From global leaders like Amgen and GlaxoSmithKline to mid-sized firms and early-stage startups, Hart’s career has spanned greenfield launches, brownfield turnarounds, and mature commercial operations. Along the way, he has developed a leadership philosophy rooted in operational discipline, meaningful measurement, and a deep commitment to people.

“Two years into my career, I was given my first shift supervisor role,” says Hart. “That early opportunity taught me the value of accountability, communication, and setting the tone for how a team performs. Over the last 34 years, the milestones reached and the lessons gained from challenges along the way, have strengthened my leadership and reinforced the foundation I still rely on today.”

The Discipline of Visual Management

Hart is a firm believer in daily transparency. For him, visual management and robust KPIs are the backbone of CDMO performance. In a sector where timelines are tight and quality expectations uncompromising, constant measurement keeps teams aligned and problems visible before they escalate.

“Visual management is your daily report card,” he says. “If you’re not measuring and reviewing progress in real time, you won’t fully know where you stand.”

Shallow metrics, he warns, only create a false sense of success. “Easy KPIs where everything looks green don’t push a company forward. Metrics should be meaningful, challenging, and tied directly to overall site performance and improvement. Even red scores are valuable as they show where support or oversight is needed. That visibility is how companies get better.”

Investing in People and Training

Metrics alone don’t build sustainable success. Hart emphasizes the power of investing in people — blending technical knowledge with practical, hands-on expertise.

“If you put 95% educated, theoretical people into a manufacturing environment, you will likely struggle,” he says. “But add into the mix experienced shift workers with 5 or 10 years on the floor, and they become invaluable.”

At one site, Hart and his team repurposed unused equipment for hands-on training and built a month-long onboarding process into the hiring plan.

“If I would talk to any CDMO, whether new or established, I’d say: Bake in a training process. Make it robust, put someone accountable for it, and treat it as an essential part of operations.”

For Hart, employee satisfaction and client satisfaction are inseparable. “It’s surprising how people don’t see that alignment. When you invest in training, development, and culture — when you emphasize employee welfare — it will ultimately show up in client satisfaction.”

Quality That Stands Up to Scrutiny

Hart is quick to call out superficial practices that mask deeper problems, arguing that authentic quality matters more than polished dashboards.

“Give me a company that struggles with on-time deviation closure but delivers solid investigations and meaningful CAPAs over one that looks perfect on paper but hides weak investigations and ‘check-the-box’ fixes,” he says.

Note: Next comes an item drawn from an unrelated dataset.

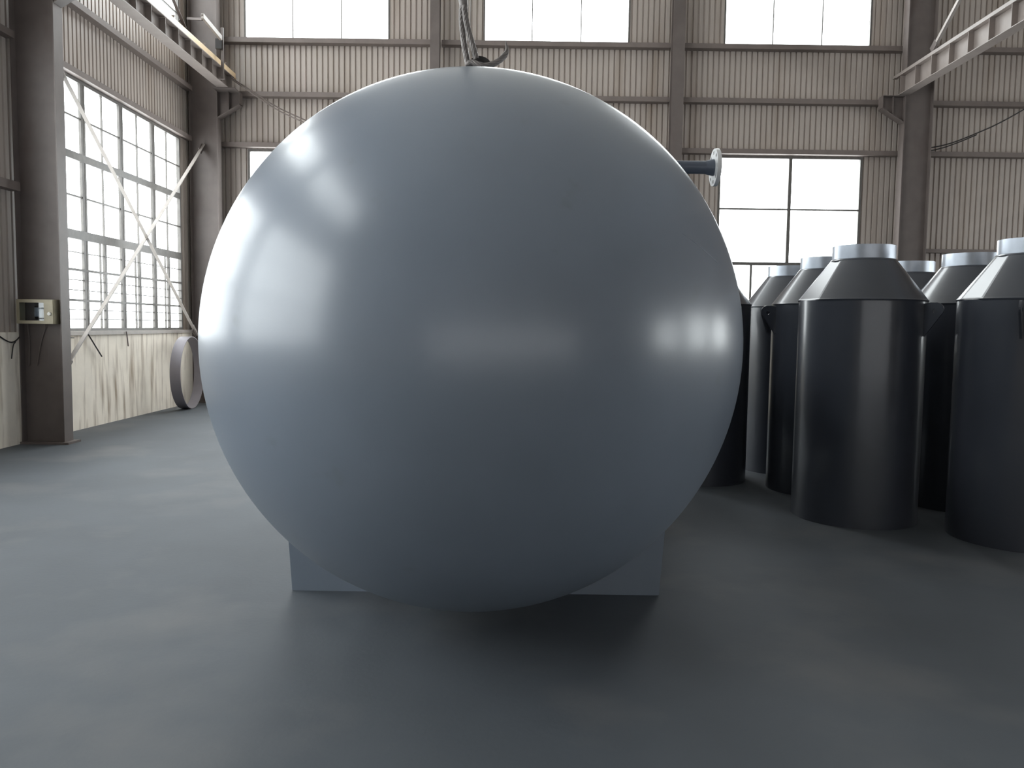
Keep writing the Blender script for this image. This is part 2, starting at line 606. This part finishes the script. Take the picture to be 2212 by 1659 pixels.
def side_column(y, xin, s, label, zseat, seat, top=ZC, bracket=True):
    """H column; xin = inner flange face, s = +1 when the wall lies towards +X"""
    t = thing('steel_column', label, 'column', (xin, y, 0))
    xo = xin + s * 0.6
    mb = MB().box(xin, xin + s * 0.016, y - 0.11, y + 0.11, 0, top)
    mb.build('inner_flange', M['steel'], t)
    MB().box(xo - s * 0.016, xo, y - 0.11, y + 0.11, 0, top).build('outer_flange', M['steel'], t)
    MB().box(xin + s * 0.016, xo - s * 0.016, y - 0.006, y + 0.006, 0, top).build('web', M['steel'], t)
    MB().box(xin - s * 0.08, xo + s * 0.04, y - 0.16, y + 0.16, 0, 0.03).build('base_plate', M['steel'], t)
    if bracket:
        zt = zseat - 0.0155
        tip = xin - s * 0.46
        b = MB().prism([(xin, y - 0.006, zt), (tip, y - 0.006, zt), (tip, y - 0.006, zt - 0.24), (xin, y - 0.006, zt - 0.52)], (0, 0.012, 0))
        br = b.build('bracket', M['steel'], t)
        MB().box(tip, xin, y - seat, y + 0.1, zt, zt + 0.014).build('top_plate', M['steel'], br)
        MB().bar((tip, y, zt - 0.25), (xin, y, zt - 0.53), 0.2, 0.016, (0, 1, 0)).build('bottom_flange', M['steel'], br)
        MB().box(tip - 0.006, tip + 0.006, y - 0.1, y + 0.1, zt - 0.24, zt).build('end_plate', M['steel'], br)
        MB().box(xin - s * 0.24, xin - s * 0.228, y - 0.09, y + 0.09, zt - 0.37, zt).build('stiffener', M['steel'], br)
    return t


side_column(YN, XC0, -1, 'dark steel column carrying the small cream meter box, left of the big window', ZB_L, 0.12)
side_column(YF, XC0, -1, 'steel column in the left corner, between the side window and the back wall', ZB_L, 0.38)
side_column(YF, XC1, 1, 'steel column on the right, under the end of the right crane beam', ZB_R, 0.12)


def gable_column(x, w, label):
    t = thing('steel_column', label, 'column', (x, 17.3, 0))
    MB().box(x - w / 2, x + w / 2, 17.18, 17.194, 0, ZC).build('inner_flange', M['steel'], t)
    MB().box(x - 0.006, x + 0.006, 17.194, 17.40, 0, ZC).build('web', M['steel'], t)
    MB().box(x - w / 2, x + w / 2, 17.40, 17.414, 0, ZC).build('outer_flange', M['steel'], t)
    return t


gable_column(COLX[0], 0.2, 'narrow back wall column just left of the rope sling')
gable_column(COLX[1], 0.25, 'back wall column between the middle and right high windows')


# ------------------------------------------------------------------ crane beams
def crane_beam(xa, xb, y0, y1, zb, h, pitch, off, s, label, railmat, rail_h):
    """xa room-side edge, xb wall-side edge"""
    lo, hi = min(xa, xb), max(xa, xb)
    xc = (lo + hi) / 2
    t = thing('crane_beam', label, 'beam', (xc, y1, zb))
    MB().box(lo, hi, y0, y1, zb, zb + 0.014).build('bottom_flange', M['beam'], t)
    MB().box(lo, hi, y0, y1, zb + h - 0.014, zb + h).build('top_flange', M['beam'], t)
    MB().box(xc - 0.005, xc + 0.005, y0, y1, zb + 0.014, zb + h - 0.014).build('web', M['beam'], t)
    rl = MB()
    xr = xa + s * 0.045
    y2 = y1 + 0.14
    rl.box(xr - 0.045, xr + 0.045, y0, y2, zb + h, zb + h + 0.014)
    rl.box(xr - 0.03, xr + 0.03, y0, y2, zb + h + 0.014, zb + h + rail_h)
    r = rl.build('rail', railmat, t)
    y = y1 - off
    first = None
    while y > y0 + 0.1:
        if first is None:
            m = MB()
            for q in (-1, 1):
                m.box(xc + q * 0.006, xc + q * (abs(xb - xa) / 2 - 0.004), y - 0.005, y + 0.005, zb + 0.02, zb + h - 0.02)
            first = m.build('stiffener', M['beam'], t)
            y_first = y
        else:
            c = first.copy(); C.objects.link(c); c.parent = t
            c.location.y = y - y_first
        y -= pitch
    return t, r


LB0, LB1 = -5.95, -6.18
lb_h = P(340, 20, X=LB0).z - P(340, 62, X=LB0).z
left_beam, lrail = crane_beam(LB0, LB1, 4.0, 17.22, ZB_L, lb_h, 0.53, 0.14, -1,
                              'crane beam high on the left with a bright ochre rail on top', M['rail'], 0.115)
RB0, RB1 = 8.0, 8.22
ZB_R = P(2100, 110, X=RB0).z
rb_h = P(2191, 5, X=RB0).z - P(2191, 59, X=RB0).z
right_beam, rrail = crane_beam(RB0, RB1, 4.0, 17.22, ZB_R, rb_h, 0.62, 0.2, 1,
                               'crane beam high on the right with a dull grey rail', M['beam'], 0.06)
for px, py in ((375, 40), (441, 97), (487, 132)):
    p = P(px, py, X=LB0 - 0.03)
    m = MB().box(LB0 - 0.06, LB0 - 0.02, p.y - 0.015, p.y + 0.015, ZB_L + lb_h, ZB_L + lb_h + 0.16)
    m.box(LB0 - 0.09, LB0 - 0.01, p.y - 0.02, p.y + 0.02, ZB_L + lb_h + 0.15, ZB_L + lb_h + 0.165)
    m.build('rail_clip', M['girt'], lrail)

# ------------------------------------------------------------------ cross bracing
XBR = -6.58


def brace(p, q, w, label, mat='brace', cat='brace'):
    p, q = Vector(p), Vector(q)
    t = thing('cross_brace', label, cat, tuple(q))
    d = (q - p).normalized()
    MB().bar(p, q, w, 0.008, (0, d.z, -d.y)).build('flat_bar', M[mat], t)
    sd = Vector((0, d.z, -d.y))
    MB().bar(p + sd * (w / 2 - 0.004) + Vector((0.03, 0, 0)), q + sd * (w / 2 - 0.004) + Vector((0.03, 0, 0)), 0.008, 0.055, sd).build('angle_lip', M[mat], t)
    for e, k in ((p, 1), (q, -1)):
        MB().bar(e, e + d * (0.22 * k), 0.15, 0.012, (0, d.z, -d.y)).build('gusset', M['steel'], t)
    return t


brace(P(123, 137, X=XBR), P(424, 722, X=XBR), 0.08, 'brace falling to the right across the big left window')
brace(P(438, 316, X=XBR - 0.03), P(140, 795, X=XBR - 0.03), 0.085, 'pale brace rising to the right across the big left window')
brace(P(352, -48, X=XBR), P(398, 58, X=XBR), 0.07, 'short visible brace above the left crane beam, against the high window', 'steel')
brace(P(2095, -48, X=8.46), P(2011, 110, X=8.46), 0.07, 'pale brace standing behind the right crane beam')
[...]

For Hart, quality comes down to integrity: investigations that hold up under scrutiny, systems that work under pressure, and teams empowered to solve problems rather than hide them. This, he believes, not only strengthens operations but builds lasting trust with clients and regulators alike. And it provides for a strong partnership between leadership and staff.

A Philosophy for the Next Generation

Looking back, Hart sees a clear pattern in successful biopharmaceutical operations: operational rigor, investment in people, and authentic leadership.

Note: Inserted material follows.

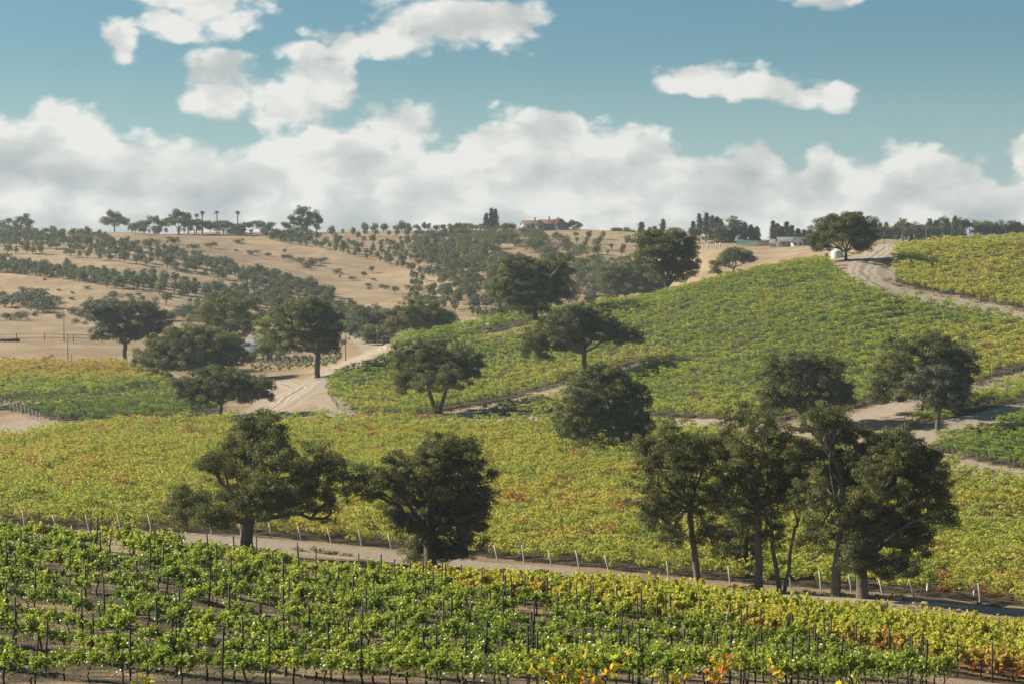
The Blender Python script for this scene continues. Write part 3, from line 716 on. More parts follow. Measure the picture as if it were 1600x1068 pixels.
order = np.argsort(np.where(ing, Pg[:, 1], 1e6)); near_n = min(250, int(ing.sum())); sel = np.zeros(len(Pg), bool); sel[order[:near_n]] = True
zg = height(Pg[:, 0], Pg[:, 1])
for k, i in enumerate(np.nonzero(sel)[0]):
    put_pair('grape_vine', NEARV[rng0.integers(0, 8)], (Pg[i, 0], Pg[i, 1], zg[i]), AN + rng0.choice([0, math.pi]) + rng0.normal(0, 0.05), (rng0.uniform(0.9, 1.1), rng0.uniform(0.8, 1.5), rng0.uniform(0.8, 1.22)), hg[i],
             'bright green staked grape vine in the near block', 'grape vine', 'green grape vines in the near block')
m = ~sel; n = int(m.sum())
o = instancer('near_vineyard', NEARC, np.column_stack([Pg[m], zg[m]]), AN + rng0.choice([0, math.pi], n) + rng0.normal(0, 0.05, n), np.column_stack([np.full(n, 1.1), np.full(n, 1.4), rng0.uniform(0.85, 1.2, n)]), rng0.integers(0, 8, n), hg[m])
tag(o, 'back rows of the bright green near vineyard running up to the dirt road', 'grape vines', kind='stuff')
zy = height(Py[:, 0], Py[:, 1]); vy = vis(Py) & (fr < 2.2)
ordy = np.argsort(np.where(vy, Py[:, 1], 1e6)); sely = np.zeros(len(Py), bool); sely[ordy[:min(45, int(vy.sum()))]] = True
for i in np.nonzero(sely)[0]:
    put_pair('grape_vine', YELV[rng0.integers(0, 8)], (Py[i, 0], Py[i, 1], zy[i]), AY + rng0.choice([0, math.pi]), (1, 1, rng0.uniform(0.9, 1.1)), hy[i],
             'rust and gold grape vine in the front row of the yellow block', 'grape vine', 'rusty front row of the yellow vineyard')
m = ~sely; n = int(m.sum())
o = instancer('yellow_vineyard', YELC, np.column_stack([Py[m], zy[m]]), AY + rng0.choice([0, math.pi], n), np.column_stack([np.ones(n), np.ones(n), rng0.uniform(0.9, 1.12, n)]), rng0.integers(0, 8, n), hy[m])
tag(o, 'dense yellow green vineyard at the lower right in front of the dirt road', 'grape vines', kind='stuff')

# ------------------------------------------------------------------ oaks
def crown_cloud(mb, lobes, rng, leaf, n_leaf, rc, gap=0.0, shape='kite'):
    """leaf clumps over the shells of the lobes; returns the clump centres of each lobe"""
    area = np.array([(a * b + b * c + a * c) for (_, (a, b, c)) in lobes]); share = area / area.sum()
    cents = []; allC = []; allL = []
    for (c, r), sh in zip(lobes, share):
        r = np.array(r); k = max(6, int(sh * area.sum() * 4.2 / (rc * rc * 2.4)))
        d = rng.normal(size=(k, 3)); d /= np.linalg.norm(d, axis=1)[:, None]
        d[:, 2] = np.where(d[:, 2] < -0.7, d[:, 2] * -0.5, d[:, 2])
        rad = 1 - 0.62 * rng.uniform(size=k) ** 1.7
        P = np.array(c) + d * rad[:, None] * r * (1 + 0.10 * rng.normal(size=(k, 1)))
        P = P[rng.uniform(size=k) > gap]
        cents.append(P); allC.append(P); allL.append(np.full(len(P), 1.0))
    Cn = np.concatenate(allC); per = max(6, n_leaf // max(1, len(Cn)))
    cr = rc * rng.uniform(0.55, 1.25, len(Cn)); cnt = rng.poisson(per * (cr / rc) ** 2 * 0.95)
    idx = np.repeat(np.arange(len(Cn)), cnt); n = len(idx)
    d = rng.normal(size=(n, 3)); d /= np.linalg.norm(d, axis=1)[:, None]
    rr = cr[idx] * rng.uniform(0.15, 1.0, n) ** 0.6
    P = Cn[idx] + d * rr[:, None] * np.array([1.15, 1.15, 0.72])
    ct = np.clip(rng.normal(0.48, 0.28, len(Cn)), 0, 1)
    leaves(mb, P, leaf, rng, out=d * 1.3 + np.array([0, 0, 0.35]), tone=ct[idx], shape=shape)
    return cents
def curve_pts(a, b, rng, n=7, sag=0.12, wob=0.06, up=0.25):
    a, b = np.array(a, float), np.array(b, float); L = np.linalg.norm(b - a); t = np.linspace(0, 1, n)[:, None]
    p = a + (b - a) * t; p[:, 2] += (np.sin(t[:, 0] * np.pi) * L * up * 0.5)
    w = rng.normal(0, wob * L, (n, 3)); w[0] = 0; w[-1] = 0; w = (w + np.roll(w, 1, 0)) / 2; w[0] = 0
    return p + w * 0.6
def oak(label, base, lobes, seed, fork=0.30, leaf=0.24, dens=1.0, rc=0.75, trunk_r=None, mat=None, bark=None, gap=0.08, group=None, stems=None, name='oak_tree', cat='oak tree', lean=None, moss=0, depth=0.9, dead=0):
    rng = np.random.default_rng(seed)
    B = ground(*base) if len(base) == 2 else atY(base[0], base[2]); Y = B[1]; s = Y / F
    L = []; xs = [l[0] for l in lobes]; width = (max(l[0] + l[2] for l in lobes) - min(l[0] - l[2] for l in lobes)) * s
    ctr = 0.5 * (max(l[0] + l[2] for l in lobes) + min(l[0] - l[2] for l in lobes))
    for (cx, cy, rx, ry) in lobes:
        q = pt(cx, cy, Y); offc = abs(cx - ctr) * s
        room = math.sqrt(max(0.0, (width * 0.5) ** 2 - offc ** 2)) - rx * s * 0.6
        q[1] += rng.uniform(-1, 1) * max(0, room) * 0.75 * depth
        L.append((q - B, (rx * s * 1.1, rx * s, ry * s * 1.1)))
    q = pt(ctr, sum(l[1] for l in lobes) / len(lobes), Y)
    e = empty(name, B)
    area = sum(4.2 * (a * b + b * c + a * c) for _, (a, b, c) in L)
    n_leaf = int(area * dens * 1.7 / (leaf * leaf * 0.36))
    mb = MB(); cents = crown_cloud(mb, L, rng, leaf, n_leaf, rc * (Y / 200) ** 0.35, gap)
    tr = MB(); top = max(c[2] + r[2] for c, r in L); tr_r = trunk_r or top * 0.034
    stems = stems or [(base[0], 0)]
    mids = np.array([c for c, _ in L])
    roots = []
    for si, stm in enumerate(stems):
        bx = (stm[0] - base[0]) * s; fx = stm[1] * s
        fz = top * (stm[2] if len(stm) > 2 else fork)
        f0 = np.array((bx, 0.0, -0.4)); f1 = np.array((bx + fx, rng.normal(0, 0.3), fz))
        p = curve_pts(f0, f1, rng, 8, wob=0.035, up=0.0)
        rr = tr_r * (stm[3] if len(stm) > 3 else 1.0)
        rad = rr * np.array([1.35, 1.06, 1.0, 0.95, 0.9, 0.88, 0.86, 0.82]); tr.tube(p, rad, 9)
        roots.append((f1, rr * 0.82))
    rz_ = np.array([r[0] for r in roots])
    for (c, r), cl in zip(L, cents):
        j = int(np.argmin(np.linalg.norm((rz_ - c) * np.array([1, 0.3, 0.3]), axis=1))); f1, rr = roots[j]
        big = min(1.0, (r[0] * r[2]) ** 0.5 / (top * 0.28))
        end = c + np.array([0, 0, -0.25 * r[2]])
        lp = curve_pts(f1 - np.array([0, 0, 0.15]), end, rng, 9, wob=0.07, up=0.15 if end[2] > f1[2] else 0.5)
        tr.tube(lp, np.linspace(rr * (0.45 + 0.3 * big), rr * 0.22, 9), 7)
        m = min(len(cl), 9)
        for q in cl[rng.choice(len(cl), m, replace=False)]:
            st = lp[rng.integers(4, 9)]
            tr.tube(curve_pts(st, q, rng, 5, wob=0.08, up=0.15), np.linspace(rr * 0.2, rr * 0.05, 5), 4, cap=False)
    for q in range(dead):
        st = mids[rng.integers(len(mids))]; en = st + np.array([rng.normal(0, 1), rng.normal(0, 1), L[0][1][2] * 1.5])
        tr.tube(curve_pts(st, en, rng, 6, wob=0.1), np.linspace(tr_r * 0.2, 0.02, 6), 4)
    tr.obj('trunk', bark or M_BARK, e, smooth=True)
    mb.obj('crown', mat or M_OAK, e)
    if moss:
        ms = MB(); Cn = np.concatenate(cents); low = Cn[Cn[:, 2] < np.percentile(Cn[:, 2], 45)]
        for q in low[rng.choice(len(low), min(len(low), moss), replace=False)]:
            k = 26; t = rng.uniform(0, 1, k); ln = rng.uniform(1.0, 2.6)
            P = q + np.column_stack([rng.normal(0, 0.22, k) * (1 - 0.5 * t), rng.normal(0, 0.22, k) * (1 - 0.5 * t), -t * ln])
            leaves(ms, P, 0.22, rng, tone=rng.uniform(0.3, 1, k))
        ms.obj('moss', M_OAKG, e)['kind'] = 'stuff'
    return tag(e, label, cat, group)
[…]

“I’ve had the privilege of working across legacy companies, medium-sized firms, and startups. What I’ve seen consistently is that when you get the fundamentals right — proactive visual management, meaningful KPIs, robust training, employee investment, and authentic quality — you set your company up for long-term success.”

Today, Hart continues to advise and mentor leaders across the industry, helping organizations strengthen their foundations and unlock their potential in an increasingly competitive CDMO landscape.